The media and what felt like virtually the entire country grew to be anti-Kate, thanks largely in part to Kate's rumored b!tchiness toward Jon. After all, if Kate could just be nicer to Jon, then he wouldn't have to cheat, but with that b!tch of a wife, how could he not? I decided I needed to see this b!tchiness for myself, mostly because I, too, had been accused of being a b!tch toward my husband, a trait that I partially agree with but fully blame on his own traits, including laziness and stupidity. Someone had to keep the guy in line with plenty of nagging, and since as his wife, this job fell on me. It was not unlike trying to raise a teenager, because my ex-husband is at the same maturity level as one.

After determining that TLC was featuring a Jon and Kate marathon on Memorial Day weekend, I decided I'd check this out. After watching Kate, I was literally in tears--of joy, from laughing so hard. Kate and I were virtually identical on the b!tch scale, and I had said some of the exact same b!tch-phrases to my ex-husband, including complaining about him breathing too hard. In my mind, this Kate Gosselin was hilarious! I wondered if we'd somehow been separated at birth. Just like that, Jon and Kate went from my idea of a horror show to a comedy. Kate Gosselin. Best. B!tch. Ever. You say Kate's crazy? Well, I GOT her crazy.

Unfortunately, as the Jon and Kate divorce talk intensified, so did everyone's hatred of Kate. Since I already have a very similar hair style as Kate--except mine is symmetrical--I felt it my duty to defend Kate's honor. I insisted that there was no "poor Jon" in this situation. He was the one who brought on his own b!tch. I acted just like Kate, and I knew just why. No matter what people or tabloids insisted, I defended Kate.

Shortly after their separation, Jon started acting like the immature, lazy teenager that he had always been, and suddenly public support flipped from Jon to Kate. She's not so crazy anymore, is she? Luckily, I had the same experience when I divorced my husband: guess who looks like the crazy one now?
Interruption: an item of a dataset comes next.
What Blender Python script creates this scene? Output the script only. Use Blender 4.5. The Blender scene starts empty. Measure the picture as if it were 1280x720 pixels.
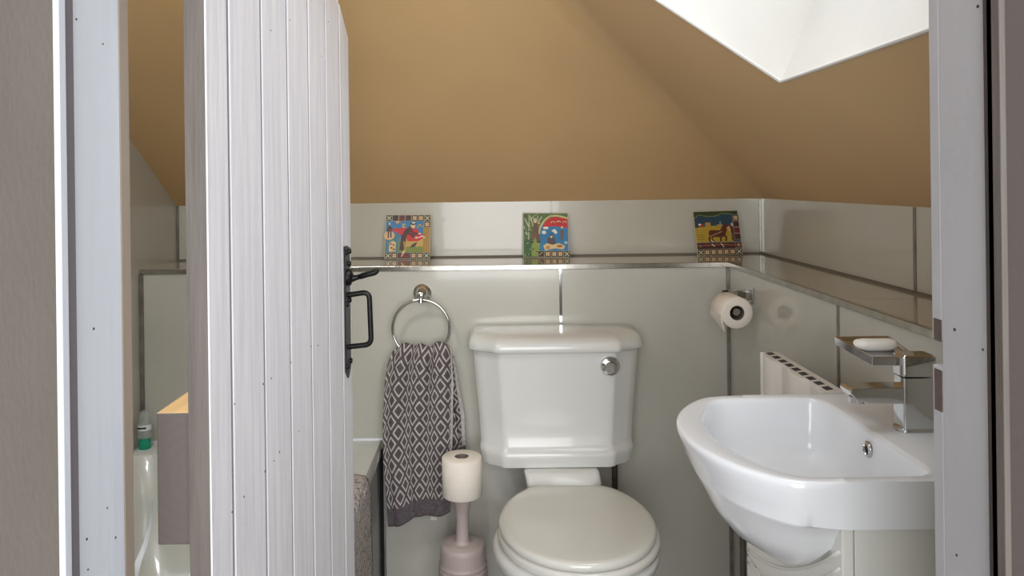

Sure, it takes laying low and aligning yourself with the proper allies, but in time, all those b!tch phrases pay off when the world gets to see exactly why you had to act that way.

With Jon and Kate's divorce finalized yesterday, one can't help but be happy for her. She's proven her net worth as a b!tch, and was named as one of Barbara Walters' Ten Most Fascinating People of 2009, and one of People's 25 Most Intriguing People. Jon, on the other hand, has done what? Date girls half his age? Stolen money from bank accounts? Made ridiculous fashion decisions that prove he still lives with a teenager's mentality?

I like to think this little moral of the story also applies in my own marriage: who's the little b!tch now, baby?